Rondônia recebe e redireciona os “rios voadores”, que abastecem chuvas no centro-sul do continente. Posição geográfica do estado faz dele uma espécie de “esteira rolante de umidade”.
A expressão popular “onde o vento faz a curva” geralmente é usada para se referir a lugares distantes. Porém, em Rondônia essa frase ganha um significado literal: o estado está localizado exatamente no ponto onde os ventos que cruzam a América do Sul mudam de direção.
O Grupo Rede Amazônica conversou com o professor João Gobo, especialista em climatologia da Universidade Federal de Rondônia (UFRO), que explica como a posição do estado está diretamente relacionada aos ventos e às chuvas de todo o país e até ao futuro da floresta amazônica.
Ele explica que esse papel estratégico de Rondônia no clima sul-americano está diretamente ligado aos Jatos de Baixos Níveis (JBN), que são correntes de vento carregadas de umidade que se deslocam próximo à superfície, partindo da Amazônia.
Esses jatos também são conhecidos como “rios voadores” porque levam água na forma de vapor e alimentam chuvas em outras regiões do Brasil. Rondônia está justamente no ponto onde esses ventos mudam de direção, o chamado “ponto de inflexão”.

Mas por que os ventos não conseguem passar pelas Cordilheiras?
Os Andes formam a cadeia de montanhas mais extensa do mundo, com relevo elevado e pressão atmosférica reduzida. Essas características criam uma barreira natural que impede o avanço dos ventos vindos da Amazônia. É como se os Andes fossem uma parede, e Rondônia, a esquina onde esses ventos dobram o caminho.
Rondônia como epicentro da umidade continental
De acordo com Gobo, a posição geográfica do estado faz dele uma espécie de “esteira rolante de umidade”. O vapor d’água que evapora da floresta e do oceano é empurrado pelos ventos entre os Andes e o Planalto Brasileiro, ganhando velocidade e seguindo em direção ao centro-sul do continente.
Esse movimento é essencial para formar a Zona de Convergência do Atlântico Sul (ZCAS), que leva chuvas para regiões como o Sudeste e o Centro-Oeste do Brasil.
A posição geográfica de Rondônia é estratégica:
- Está a leste dos Andes, o que a coloca diretamente na rota dos JBN.

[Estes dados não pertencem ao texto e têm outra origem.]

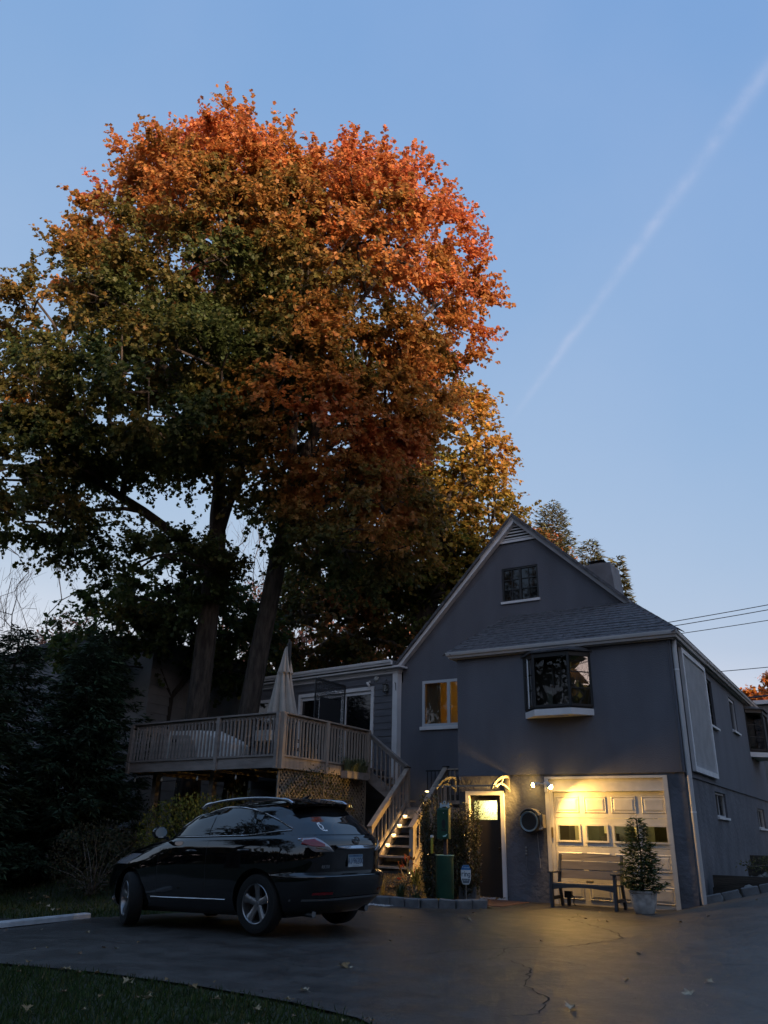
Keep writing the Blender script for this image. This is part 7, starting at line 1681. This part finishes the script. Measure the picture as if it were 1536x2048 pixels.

- Fica abaixo da faixa equatorial, onde há forte influência da Monção Sul-Americana, que regula os ciclos de chuva e seca.
- Está entre biomas como a Amazônia e o Cerrado, o que contribui para uma rica interação entre umidade, temperatura e relevo.
Essa combinação faz com que o estado receba grandes volumes de umidade e registre chuvas intensas, especialmente no verão, quando a monção está ativa.
A monção sul-americana é um sistema de ventos que muda com as estações, trazendo chuvas intensas no verão. Ela ocorre pela diferença de temperatura entre o continente e o oceano, que atrai ar úmido para o interior do Brasil.
Um inimigo: o desmatamento

A floresta amazônica funciona como uma gigantesca fábrica de vapor d’água. As árvores liberam umidade para a atmosfera por meio da evapotranspiração: um processo natural que mantém o ar úmido e alimenta os ventos que transportam essa umidade pelo continente.
Quando há desmatamento, essa produção de vapor diminui. Isso afeta diretamente os Jatos de Baixos Níveis (JBN), que dependem dessa umidade para levar chuva para outras regiões. Com menos vapor disponível, os ventos perdem força e a Zona de Convergência do Atlântico Sul (ZCAS) também enfraquece.
Rondônia não é apenas “onde o vento faz a curva”, é onde o clima da América do Sul se desenha. A ciência confirma o que a sabedoria popular já manifestava. Entender essa dinâmica é essencial para proteger a floresta, o clima e o futuro da região.